Certainly, different disciplines count different things as proof.  One 
discipline may count something as proof while another dismisses it 
entirely.  But this doesn't show that the underlying concepts are 
different, that "proof" is ambiguous between them and the dispute is 
merely apparent rather than substantive.  When the mathematician and the 
jurist, for example, disagree about whether something is a proof they 
aren't simply confused in the way that a mathematician puzzled by the 
baker's use of "proof" in "proof box",  or a doctor's use of it in 
"proof against heart attacks".  Rather there is a core concept they 
largely agree on, and the dispute centers on whether this or that thing 
falls under the concept.  To be sure, there may be some conceptual 
disagreements at the borders of the concept also, e.g need a proof be 
understood in order to count as a proof, but these are indicative of 
different uses to which the concept may be put, not of different 
concepts altogether.  As an analogy, consider whether the archaeologist 
and the roofer have different concepts of hammer.  If a roofer asks for 
a hammer and the archaeologist presents a roughly worked oval stone, the 
roofer may insist that it's not a hammer while the archaeologist insists 
that it is.  I submit that in such a case the roofer and archaeologist 
share a common concept but differ in the use to which they put the 
concept.  The roofer is interested in hammers as a way of pounding nails 
to attach shingles, the archaeologist has other interests, so they 
differ in what they are willing to call a hammer.  The difference is 
primarily in the pragmatics of "hammer", not its semantics.  (This isn't 
quite right, but I hope it's close enough for explanatory purposes.)  

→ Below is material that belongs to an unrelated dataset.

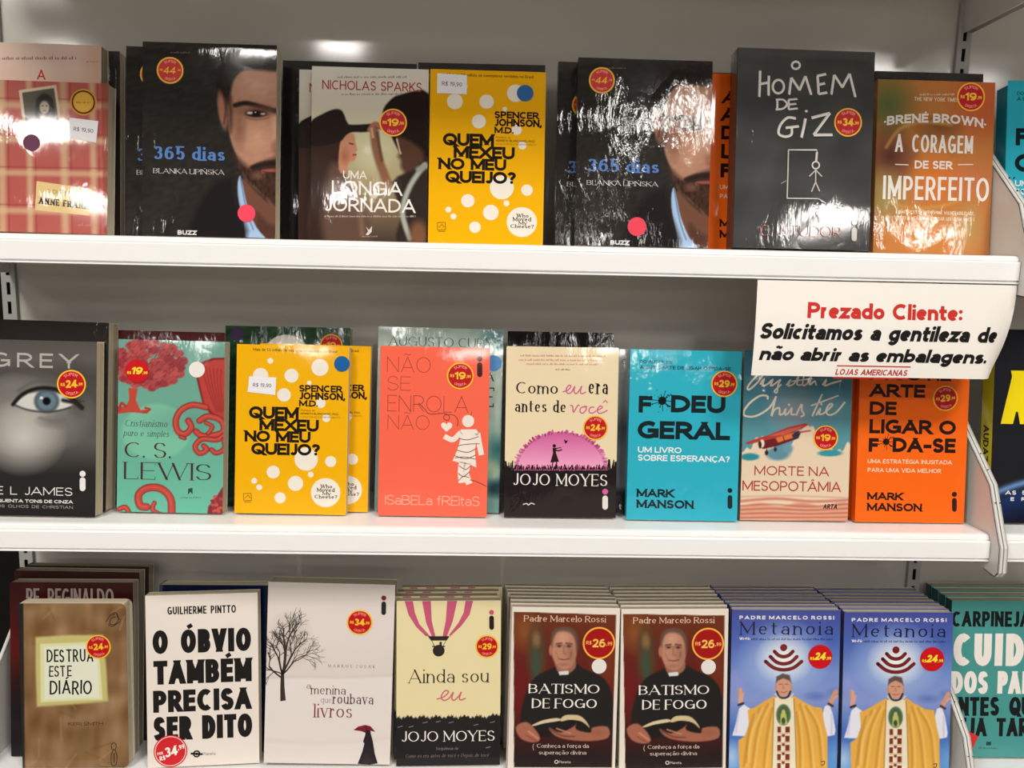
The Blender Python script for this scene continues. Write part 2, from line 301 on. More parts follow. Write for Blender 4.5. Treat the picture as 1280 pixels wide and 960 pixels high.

Similarly, the mathematician and the jurist may use "proof" under 
somewhat different circumstances because they have different goals even 
while sharing a core core concept.

I think Vaughan's original post was addressing this core notion of 
"proof".  The mathematician and the jurist are both broadly interested 
in whether certain propositions may be accepted or affirmed 
non-provisionally.  A proof, in both cases, is something that licenses 
the affirmation of the proposition.  Put more closely to Vaughan's 
formulation, it is something that provides sufficient basis for 
accepting the proposition.  Evidence and argument provide a basis, but 
you only have a proof when that basis is sufficient.  Standards of 
sufficiency vary across uses, but that is not to say that the concept of 
proof differs.

As a slight tangent, there's an interesting question about whether 
"argument" has a common meaning in logical and rhetorical disciplines.  
My take on "proof" above is somewhat similar to Joe Wenzel's position 
regarding "argument" in "Perspectives on Argument", roughly that the 
difference is one of perspective rather than denotation.